Another friend, Joe DiMarco, told the AP that Poplawski had been laid off from his job at a glass factory earlier this year. DiMarco said he didn't know the name of the company, but “knew his friend had been upset about losing his job.”
A father, a resident of a mobile home park in rural Washington, allegedly shot his five children to death Saturday and then took his own life in his still-running car about 18 miles away.
James Harrison apparently shot four of the children, ages 7 to 16, in their beds and the other in the trailer’s bathroom. Angela Harrison, the mother of the children—identified as Maxine, Samantha, Heather, Jamie and James, four girls and one boy—was not at home at the time of the killings. The shootings occurred in Graham, Washington, about 45 miles south of Seattle.

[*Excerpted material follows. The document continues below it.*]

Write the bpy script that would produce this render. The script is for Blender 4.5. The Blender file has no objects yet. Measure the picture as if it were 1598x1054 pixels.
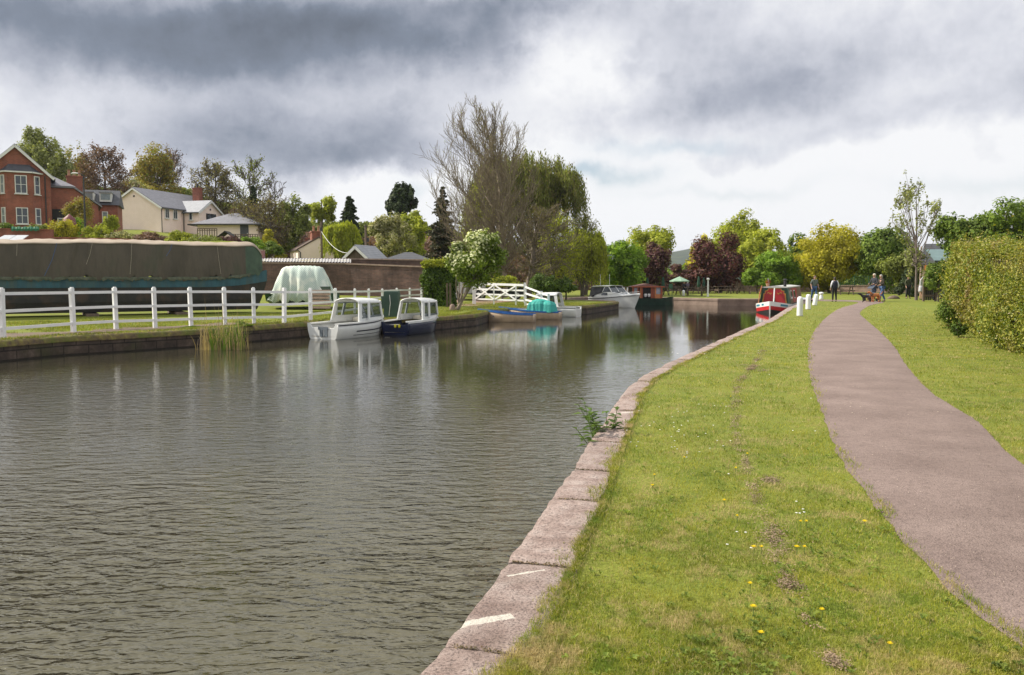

Harrison, 34, worked as a security guard at a casino and his wife was employed at a local Wal-Mart. The Tacoma News-Tribune reported that former neighbors “said the father frequently spoke harshly to his children, admonishing them loudly in public. The children themselves appeared to be cowed by his bluster, they said.” While the neighbors indicated “they often heard the man raise his voice to his wife, they never heard her snap back at him.” The AP reports that Harrison impregnated his future wife when she was 13, and had been charged with a “minor assault” on one of the children in 2007.
The Seattle Times reports that Angela Harrison had not been home for a few days. Harrison took his 16-year-old daughter, according to the newspaper, and confronted his wife at a local convenience store Friday night. She reportedly told him that she had a new boyfriend and she was not coming home.
Harrison, obviously distraught, drove back to the trailer park, where relatives came by to calm him down. Police believe that between 1 a.m. and 7 a.m. he shot the children.
Harrison’s suicide took place around 8 a.m. Saturday morning, when local children reported that a man in a black SUV had shot himself. Police eventually went to the trailer park and found the murdered children.